[curves] Unifying public key formats

Robert Ransom rransom.8774 at gmail.com
Wed Jan 21 19:03:26 PST 2015

On 1/21/15, Trevor Perrin <trevp at trevp.net> wrote:
> On Wed, Jan 21, 2015 at 3:07 PM, Robert Ransom <rransom.8774 at gmail.com>
> wrote:
>> On 1/21/15, Trevor Perrin <trevp at trevp.net> wrote:
>>> C) Full-format keys everywhere
>>> All public keys include the sign bit, so this is a true "unified
>>> format".  [...] Montgomery-ladder-only implementation will require
>>> an extra inversion, so key generation would be slowed by ~10%.
>> It's not an extra inversion -- remember that inversions can easily be
>> batched using 'Montgomery's trick'.
> Good point, and Jivsov also described this [1].
> So the Montgomery ladder function could be modified to recover the
> Edwards x sign bit at very low cost.

Having to implement the formulas to recover a second coordinate is not
a 'very low' cost.

> Would you prefer this for a unified format, instead of using a
> single-coordinate format with the sign bit implied as zero (Jivsov) or
> encoded into signatures (your idea)?

If Mike Hamburg's single-coordinate point formats are ruled out for
whatever reason (backwards compatibility with an existing system or
existing keypairs, incompatibility of the sgn(y)/sqrt(x) format with
5mod8 fields, etc.), the best point format depends on the system in
which it will be used.

Since TextSecure had already deployed Curve25519 ECDH and its users
had already published public keys without the sign bit, the choice was
between adjusting each existing private key (as Jivsov suggested, but
done every time the private key is used for signing) and transmitting
the sign bit in some location other than the existing public-key
strings (either in each signature, where there is room for it, or in a
copy of the public key which accompanies the signature).

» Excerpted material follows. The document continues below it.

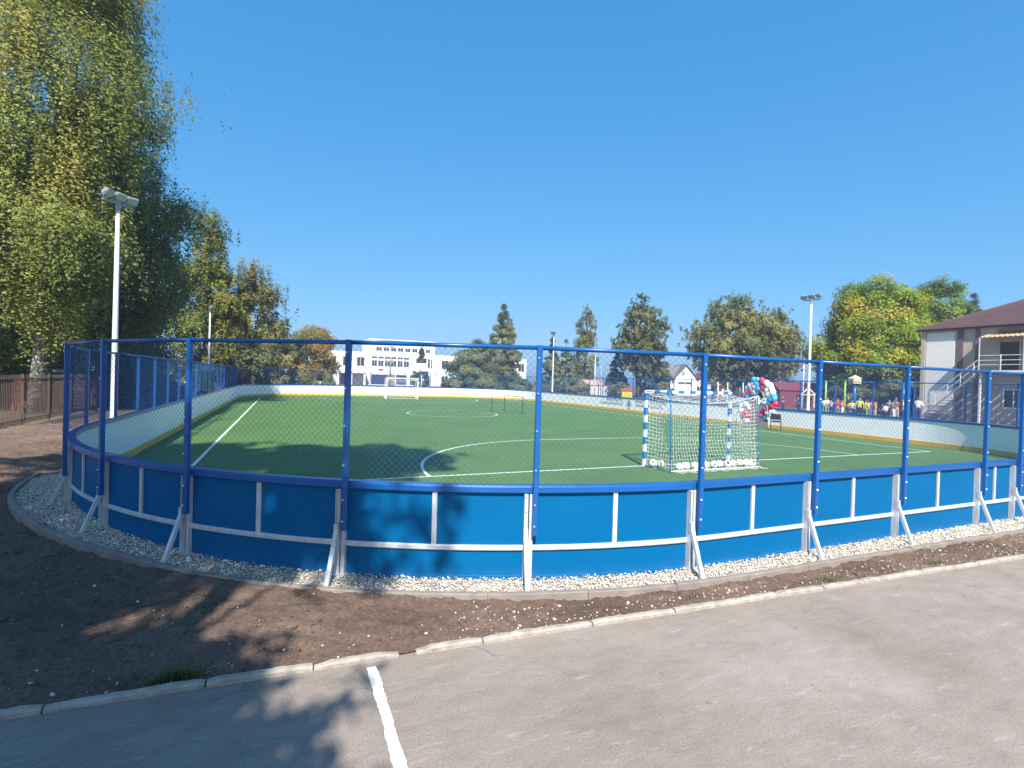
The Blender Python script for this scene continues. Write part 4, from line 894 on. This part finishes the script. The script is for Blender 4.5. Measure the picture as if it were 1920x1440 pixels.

Tor provides two other examples of how to choose a point format well:

* Each Tor relay currently publishes a medium-term Curve25519 ECDH
public key in the 'ntor-onion-key' field of its relay descriptor.  If
Tor ever switches to a new circuit-extension protocol which relies on
the sign bit of a Curve25519 public key, the simplest way to transmit
that sign bit is for each relay which supports that new protocol to
begin including the sign bit of its key in the high bit of that same
field.  There would be no disadvantage to making relay implementations
which include that high bit distinguishable from others (since the
protocol would identify those relays in other ways), and there is no
need to support use of an ECDH public key published by an old
implementation with the new protocol.

* Tor's future hidden service protocol will need to contain enough of
an ECC public key in each HS address that a client can perform a
scalar multiplication on that public key; accordingly, it must at
least contain something from which a Montgomery-form x coordinate can
be computed.  Each HS descriptor must contain a full blinded public
key sufficient to verify a signature, as well as a signature of the
descriptor.  For Curve25519, I suggested using the Montgomery-form x
coordinate *only* as the HS address, since (a) that coordinate can be
represented in only 51 base32 characters, and including another bit in
the address would have increased that to 52 characters; (b) there is
existing software to perform scalar multiplication on a
Montgomery-form x coordinate, much of which is faster than anything I
could have written for the purpose; and (c) the HS address, and the
blinded address sent to the server in order to request the HS's
current descriptor, only need to be sufficient to recognize the HS's
full blinded public key.  (My advice was ignored.)

I hope that Mike Hamburg's new point format will eliminate the need
for this level of careful design, at least for new systems.